42 Apr 05, 2008 at 16:33 by NewSource for P2P

Cracking their client to not apply WM after the file is downloaded would add another good source of new DVDRIP. Then just to create .torrent and seed.

Thank you Sweden.
Good source anyway.

43 Apr 05, 2008 at 16:44 by Hood

The way the fiber net is expanding here in Sweden atm 50gb will be nothing to ‘average joe’ in a couple of years. Myself, i seed around 30-35gb/night

44 Apr 05, 2008 at 17:56 by Pedro

This is simply the future of bit torrent

45 Apr 05, 2008 at 18:29 by USELESS if your traffic shaped

When you do it like pirate bay let me know or like hte cbc did let me know
you gain cheap distribution and tracking stats.

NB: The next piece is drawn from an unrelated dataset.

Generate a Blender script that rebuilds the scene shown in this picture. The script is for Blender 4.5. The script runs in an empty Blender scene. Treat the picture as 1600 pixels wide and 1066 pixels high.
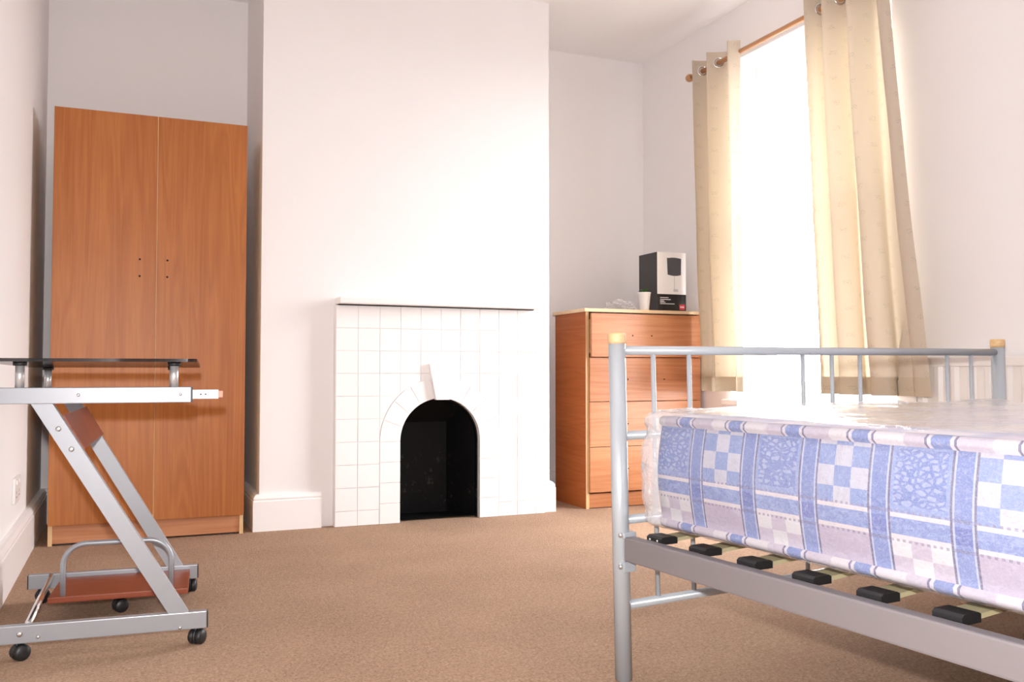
import bpy, bmesh, math, random
from mathutils import Vector, Matrix, noise as mnoise

# ------------------------------------------------------------------ camera, sky, light, exposure
SC = bpy.context.scene
COL = SC.collection
R = math.radians
PI = math.pi

cam_d = bpy.data.cameras.new('camera'); cam = bpy.data.objects.new('camera', cam_d); COL.objects.link(cam)
cam_d.sensor_width = 36.0; cam_d.lens = 36.0 * 1402.5 / 1600.0
cam_d.clip_start = 0.02
cam.location = (0, 0, 0.70)
cam.rotation_euler = (R(90 + 1.93), 0, R(-23.07))
SC.camera = cam

world = bpy.data.worlds.new('overcast_sky'); SC.world = world
world.use_nodes = True
bg = world.node_tree.nodes['Background']
bg.inputs[0].default_value = (0.97, 0.98, 1.0, 1)
bg.inputs[1].default_value = 14.0

# camera-mounted flash, a hand's breadth above the lens (casts the hard desk shadow on the wardrobe)
fl = bpy.data.lights.new('camera_flash', 'SPOT'); flo = bpy.data.objects.new('camera_flash', fl); COL.objects.link(flo)
fl.energy = 118; fl.shadow_soft_size = 0.02; fl.spot_size = R(140); fl.spot_blend = 0.3
fl.color = (1.0, 0.97, 0.95)
flo.location = (-0.02, 0.0, 0.815); flo.rotation_euler = (R(90 + 6), 0, R(-23.07))

# portal in the window opening guides the daylight rays
po = bpy.data.lights.new('window_portal', 'AREA'); poo = bpy.data.objects.new('window_portal', po); COL.objects.link(poo)
po.shape = 'RECTANGLE'; po.size = 2.1; po.size_y = 1.3
poo.location = (3.10, 3.30, 1.25); poo.rotation_euler = (0, R(90), 0)
po.cycles.is_portal = True

SC.view_settings.view_transform = 'Standard'
try: SC.view_settings.look = 'None'
except Exception: pass
SC.view_settings.gamma = 1.0
SC.view_settings.use_curve_mapping = False
SC.view_settings.exposure = 0.85
SC.cycles.use_denoising = True
SC.cycles.max_bounces = 14; SC.cycles.diffuse_bounces = 8; SC.cycles.transparent_max_bounces = 16
SC.cycles.caustics_reflective = False; SC.cycles.caustics_refractive = False
SC.cycles.sample_clamp_indirect = 8.0

# ------------------------------------------------------------------ node helpers
class X:
    """tiny expression wrapper: every operation becomes a Math node"""
    def __init__(s, nt, sock): s.nt = nt; s.s = sock
    def _op(s, op, *o, clamp=False):
        n = s.nt.nodes.new('ShaderNodeMath'); n.operation = op; n.use_clamp = clamp
        for i, a in enumerate((s,) + o):
            if isinstance(a, X): s.nt.links.new(a.s, n.inputs[i])
            else: n.inputs[i].default_value = a
        return X(s.nt, n.outputs[0])
    def __add__(s, o): return s._op('ADD', o)
    def __sub__(s, o): return s._op('SUBTRACT', o)
    def __mul__(s, o): return s._op('MULTIPLY', o)
    def __truediv__(s, o): return s._op('DIVIDE', o)
    def gt(s, o): return s._op('GREATER_THAN', o)
    def lt(s, o): return s._op('LESS_THAN', o)
    def frac(s): return s._op('FRACT')
    def floor(s): return s._op('FLOOR')
    def mod(s, o): return s._op('FLOORED_MODULO', o)
    def abs(s): return s._op('ABSOLUTE')
    def max(s, o): return s._op('MAXIMUM', o)
    def min(s, o): return s._op('MINIMUM', o)
    def between(s, a, b): return s.gt(a) * s.lt(b)

def mixc(nt, f, a, b):
    n = nt.nodes.new('ShaderNodeMix'); n.data_type = 'RGBA'
    if isinstance(f, X): nt.links.new(f.s, n.inputs[0])
    elif isinstance(f, (int, float)): n.inputs[0].default_value = f
    else: nt.links.new(f, n.inputs[0])
    for v, k in ((a, 6), (b, 7)):
        if isinstance(v, tuple): n.inputs[k].default_value = (*v[:3], 1)
        else: nt.links.new(v, n.inputs[k])
    return n.outputs[2]

def srgb(r, g, b):
    f = lambda c: (c / 255 / 12.92) if c / 255 <= 0.04045 else ((c / 255 + 0.055) / 1.055) ** 2.4
    return (f(r), f(g), f(b))

def mat(name, col=(0.8, 0.8, 0.8), rough=0.5, metal=0.0, spec=0.5):
    m = bpy.data.materials.new(name); m.use_nodes = True
    b = m.node_tree.nodes['Principled BSDF']
    b.inputs['Base Color'].default_value = (*col[:3], 1); b.inputs['Roughness'].default_value = rough
    b.inputs['Metallic'].default_value = metal; b.inputs['Specular IOR Level'].default_value = spec
    return m

def noise_node(nt, scale, detail=4, rough=0.5, vec=None, dims='3D'):
    n = nt.nodes.new('ShaderNodeTexNoise'); n.inputs['Scale'].default_value = scale
    n.inputs['Detail'].default_value = detail; n.inputs['Roughness'].default_value = rough
    if vec is not None: nt.links.new(vec, n.inputs['Vector'])
    return n

def coords(nt, kind='Object', scale=(1, 1, 1), rot=(0, 0, 0)):
    t = nt.nodes.new('ShaderNodeTexCoord'); mp = nt.nodes.new('ShaderNodeMapping')
    mp.inputs['Scale'].default_value = scale; mp.inputs['Rotation'].default_value = rot
    nt.links.new(t.outputs[kind], mp.inputs['Vector']); return mp.outputs[0]

def add_bump(m, height, strength=0.2, dist=0.01):
    nt = m.node_tree; b = nt.nodes.new('ShaderNodeBump')
    b.inputs['Strength'].default_value = strength; b.inputs['Distance'].default_value = dist
    nt.links.new(height, b.inputs['Height']); nt.links.new(b.outputs[0], nt.nodes['Principled BSDF'].inputs['Normal'])

def paint(name, col, rough=0.75, bump=0.08, scale=60):
    m = mat(name, col, rough); nt = m.node_tree
    n = noise_node(nt, scale, 5, 0.6, coords(nt)); add_bump(m, n.outputs[0], bump, 0.004)
    n2 = noise_node(nt, 1.6, 3, 0.5, coords(nt))
    c = mixc(nt, n2.outputs[0], tuple(v * 0.985 for v in col), tuple(min(1, v * 1.01) for v in col))
    nt.links.new(c, nt.nodes['Principled BSDF'].inputs['Base Color'])
    return m

def wood(name, dark, light, axis='Z', rough=0.42, seed=0.0, scale=1.0):
    """cherry laminate; grain runs along axis"""
    m = mat(name, light, rough, spec=0.4); nt = m.node_tree
    sc = {'Z': (9, 9, 0.55), 'X': (0.55, 9, 9), 'Y': (9, 0.55, 9)}[axis]
    sc = tuple(v * scale for v in sc)
    v = coords(nt, 'Object', sc); mp = v.node; mp.inputs['Location'].default_value = (seed, seed * 1.7, seed * 0.6)
    n1 = noise_node(nt, 1.0, 3, 0.5, v); n1.inputs['Distortion'].default_value = 0.7
    rings = X(nt, n1.outputs[0]) * 9.0
    rings = (rings.frac() - 0.5).abs() * 2.0
    fs = {'Z': (140, 140, 3), 'X': (3, 140, 140), 'Y': (140, 3, 140)}[axis]
    n2 = noise_node(nt, 1.0, 3, 0.7, coords(nt, 'Object', fs))
    bs = {'Z': (5, 5, 0.4), 'X': (0.4, 5, 5), 'Y': (5, 0.4, 5)}[axis]
    n3 = noise_node(nt, 1.0, 2, 0.5, coords(nt, 'Object', bs))
    f = rings * 0.30 + X(nt, n2.outputs[0]) * 0.75 + X(nt, n3.outputs[0]) * 0.75
    f = (f - 0.45)._op('MULTIPLY', 0.85, clamp=True)
    c = mixc(nt, f, dark, light)
    nt.links.new(c, nt.nodes['Principled BSDF'].inputs['Base Color'])
    return m

# ------------------------------------------------------------------ materials
M = {}
M['wall'] = paint('wall_paint', (0.82, 0.80, 0.80), 0.8)
M['ceil'] = paint('ceiling_paint', (0.86, 0.85, 0.85), 0.85)
M['trim'] = paint('gloss_trim_paint', (0.86, 0.835, 0.83), 0.35, 0.05, 25)
M['tile'] = paint('painted_tile', (0.88, 0.865, 0.865), 0.28, 0.06, 30)
M['grout'] = paint('painted_grout', (0.86, 0.84, 0.84), 0.6)
M['cherry_v'] = wood('cherry_laminate_upright', srgb(144, 76, 20), srgb(188, 118, 56), 'Z')
M['cherry_v2'] = wood('cherry_laminate_upright_second', srgb(144, 76, 20), srgb(188, 118, 56), 'Z', seed=4.3)
M['cherry_h'] = wood('cherry_laminate_level_sheen', srgb(164, 100, 60), srgb(212, 154, 114), 'X', 0.34)  # lightened: glare on the drawer fronts is put into the colour
M['cherry_side'] = wood('cherry_laminate_side', srgb(150, 76, 28), srgb(190, 112, 62), 'Y')
M['shelfwood'] = wood('mahogany_shelf', srgb(110, 46, 24), srgb(160, 82, 52), 'X')
M['edge'] = wood('pale_edge_band', srgb(205, 165, 115), srgb(230, 198, 155), 'Z')
M['top_edge'] = wood('pale_top_edge', srgb(212, 180, 140), srgb(236, 212, 178), 'X')
M['pine'] = wood('pine_cap', srgb(204, 164, 112), srgb(232, 204, 164), 'X', 0.5, scale=3)
M['rodwood'] = wood('varnished_rod', srgb(170, 118, 78), srgb(210, 164, 122), 'Y', 0.35)
M['slat'] = wood('birch_slat', srgb(166, 156, 122), srgb(192, 184, 152), 'X', 0.5)
M['black'] = mat('black_plastic', (0.012, 0.012, 0.013), 0.45)
M['blackhole'] = mat('drilled_hole', (0.01, 0.006, 0.004), 0.9)
M['chrome'] = mat('chrome', (0.82, 0.82, 0.83), 0.16, 1.0)
M['spacer'] = mat('brushed_spacer', (0.62, 0.62, 0.63), 0.35, 0.6)
M['screw'] = mat('screw_steel', (0.75, 0.75, 0.75), 0.3, 1.0)
M['white_metal'] = mat('white_slide_enamel', (0.82, 0.82, 0.82), 0.4)
M['plastic_white'] = mat('white_plastic', (0.80, 0.78, 0.76), 0.35)
M['pinktip'] = mat('pink_tip', srgb(205, 150, 130), 0.5)

def silver(name, col, rough, metal):
    m = mat(name, col, rough, metal); nt = m.node_tree
    n = noise_node(nt, 900, 2, 0.5, coords(nt)); add_bump(m, n.outputs[0], 0.04, 0.001)
    return m
M['silver'] = silver('silver_lacquer', srgb(156, 159, 165), 0.36, 0.35)
M['silverbed'] = silver('bed_silver_lacquer', srgb(178, 185, 192), 0.26, 0.25)
M['railgrey'] = silver('rail_lacquer', srgb(128, 123, 125), 0.40, 0.2)

# carpet
m = mat('carpet', srgb(160, 120, 92), 0.95, spec=0.1); nt = m.node_tree
n1 = noise_node(nt, 150, 4, 0.8, coords(nt)); n2 = noise_node(nt, 60, 3, 0.6, coords(nt)); n3 = noise_node(nt, 3, 3, 0.5, coords(nt))
f = (X(nt, n1.outputs[0]) * 1.5 + X(nt, n2.outputs[0]) * 0.4 + X(nt, n3.outputs[0]) * 0.25 - 0.68)._op('MULTIPLY', 1.3, clamp=True)
nt.links.new(mixc(nt, f, srgb(122, 91, 70), srgb(208, 177, 151)), nt.nodes['Principled BSDF'].inputs['Base Color'])
add_bump(m, n1.outputs[0], 0.9, 0.006)
M['carpet'] = m

# fireplace soot
m = mat('sooty_iron', (0.0025, 0.0025, 0.003), 0.55, 0.0, 0.18); nt = m.node_tree
n1 = noise_node(nt, 38, 6, 0.75, coords(nt)); n2 = noise_node(nt, 7, 3, 0.6, coords(nt))
tz = nt.nodes.new('ShaderNodeTexCoord'); sz = nt.nodes.new('ShaderNodeSeparateXYZ'); nt.links.new(tz.outputs['Object'], sz.inputs[0])
sp = (X(nt, n1.outputs[0]) + (X(nt, n2.outputs[0]) - 0.5) * 0.35)  .gt(0.635) * X(nt, sz.outputs[2]).lt(0.30)
nt.links.new(mixc(nt, sp * 0.16, (0.0025, 0.0025, 0.003), (0.16, 0.14, 0.12)), nt.nodes['Principled BSDF'].inputs['Base Color'])
add_bump(m, n2.outputs[0], 0.3, 0.01)
M['soot'] = m

# smoked glass
m = mat('smoked_glass', (0.02, 0.02, 0.022), 0.06, 0.0); nt = m.node_tree
tr = nt.nodes.new('ShaderNodeBsdfTransparent'); tr.inputs[0].default_value = (0.42, 0.42, 0.43, 1)
mx = nt.nodes.new('ShaderNodeMixShader'); mx.inputs[0].default_value = 0.45
nt.links.new(nt.nodes['Principled BSDF'].outputs[0], mx.inputs[1]); nt.links.new(tr.outputs[0], mx.inputs[2])
nt.links.new(mx.outputs[0], nt.nodes['Material Output'].inputs['Surface'])
M['smoked'] = m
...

46 Apr 05, 2008 at 20:03 by The Box

That is to expensive,lets say FOX offered online the first episo from 24 one day before it show on tv, and charge $1.00. Do you know how many millions of click will be in 1 hour? that is money and power out there. But the industry don’t want to use. I think lots of people would like to pay for a nice movie, at a nice price and get something back if you seed as well.

47 Apr 06, 2008 at 01:05 by Crynsos

Sounds like the idea of actually USING the internet to it’s full extend finally spreads through the industry… now let’s look how long it takes for a music service like this one to appear, and giving away free music for every 5 - 10 songs you share, or so…

48 Apr 06, 2008 at 03:30 by Vince

Why is my comment which i made HOURS ago “under moderation”? It only contained some positive comments FFS.

49 Apr 06, 2008 at 04:55 by Fail!

[quote comment="331330"]KserX: “I can buy DVD movies from shop at that prices…”

But you can’t seed those DVDs and then get more DVDs for free. That’s what these guys let you do.[/quote]

Yeah, a free movie for 50gb of your upload bandwidth.

Oh, joy.

@24- Exactly. You don’t deal with the devil no matter how attractive the offer.